Prosecution quizzes key Rajaratnam defense witness
A key defense witness in Raj Rajaratnam's insider trading trial was pressed by a prosecutor about whether cheating and corruption were accepted practices at hedge funds.
In cross-examination in Manhattan federal court, former Galleon Group chief operating officer Rick Schutte had a tense exchange with prosecutor Reed Brodsky on Wednesday.
Investors didn't want hedge fund managers corrupting executives at companies do they? Brodsky asked him.
I don't think that's a business plan that I would put forth if that's what you are asking, said Schutte, who was hired by Galleon in June 2004 after years as a computer hardware and storage analyst at Goldman Sachs Group Inc.
Through Schutte's testimony over the last three days, the defense has sought to underpin evidence it presented to the New York jury in an effort to show that Rajaratnam did not break the law.
The jury previously heard five weeks of government evidence, including FBI phone taps.

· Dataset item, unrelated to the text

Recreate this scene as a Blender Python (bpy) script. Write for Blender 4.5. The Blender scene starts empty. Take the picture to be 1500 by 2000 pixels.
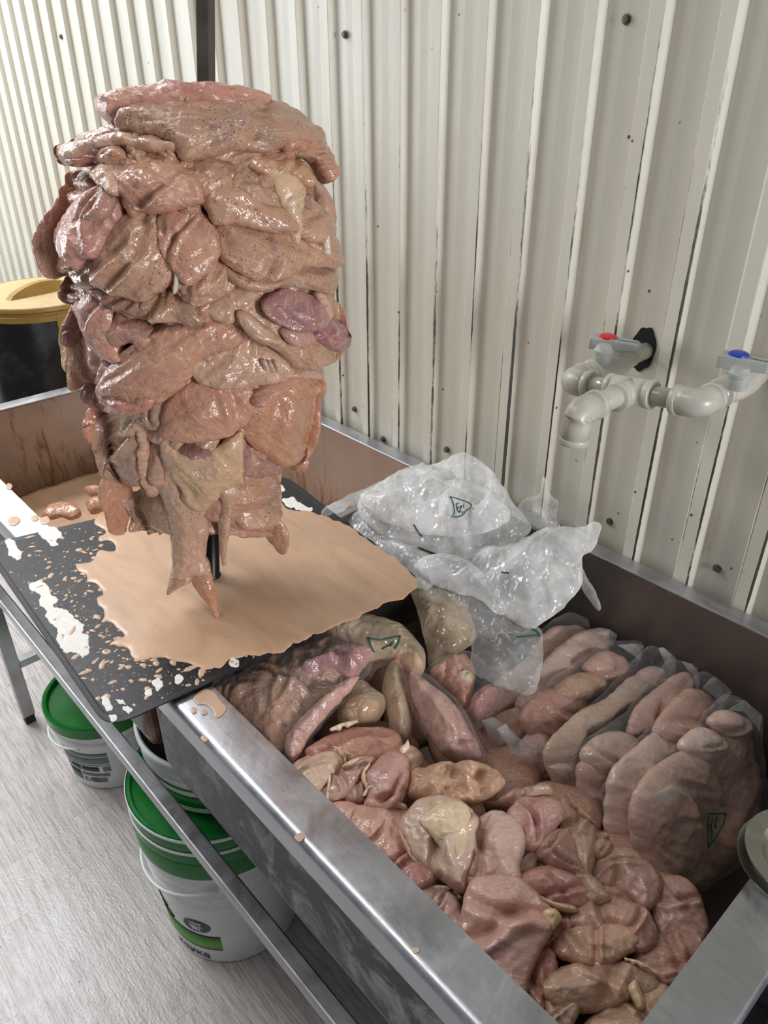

Prosecutors say Rajaratnam, Galleon's founder, got illicit stock tips from highly-placed corporate sources to make $63.8 million from 2003 until March 2009.
Sri Lankan-born Rajaratnam is the central figure in what federal prosecutors have described as the biggest probe of insider trading at hedge funds on record.
Separately on Wednesday, the Manhattan U.S. Attorney's Office and the U.S. Securities and Exchange Commission announced charges in another insider trading investigation involving a former FrontPoint Partners LLC hedge fund manager.
Schutte testified that Rajaratnam and others at Galleon made trading decisions on volumes of research and analysis.
It seems like a lot of data but we received much more than this, Schutte said under questioning from a defense lawyer, Michael Starr, who introduced scores of analyst reports, emails and stock charts during the testimony.
I'm not saying they (Galleon analysts) read everything, but there is a lot of input, Schutte said.
Rajaratnam is charged with 14 counts of conspiracy and securities fraud surrounding trades on Google Inc, Advanced Micro Devices Inc, Intel Corp and other stocks. He faces up to 20 years in prison if convicted on the most serious charge of securities fraud.
The trial began on March 8 and could finish by the end of April.
Goldman Sachs is one of the stocks cited in the indictment against Rajaratnam. Lloyd Blankfein, Goldman's chief executive, testified for the government on March 23. He said former Goldman director Rajat Gupta violated the investment bank's confidentiality rules by leaking boardroom secrets to Rajaratnam in 2008.
Gupta, a former worldwide head of McKinsey & Co management consultants, is fighting civil charges by a U.S. market regulator but he has not been criminally charged.
The case is USA v Raj Rajaratnam et al, U.S. District Court for the Southern District of New York, No. 09-01184.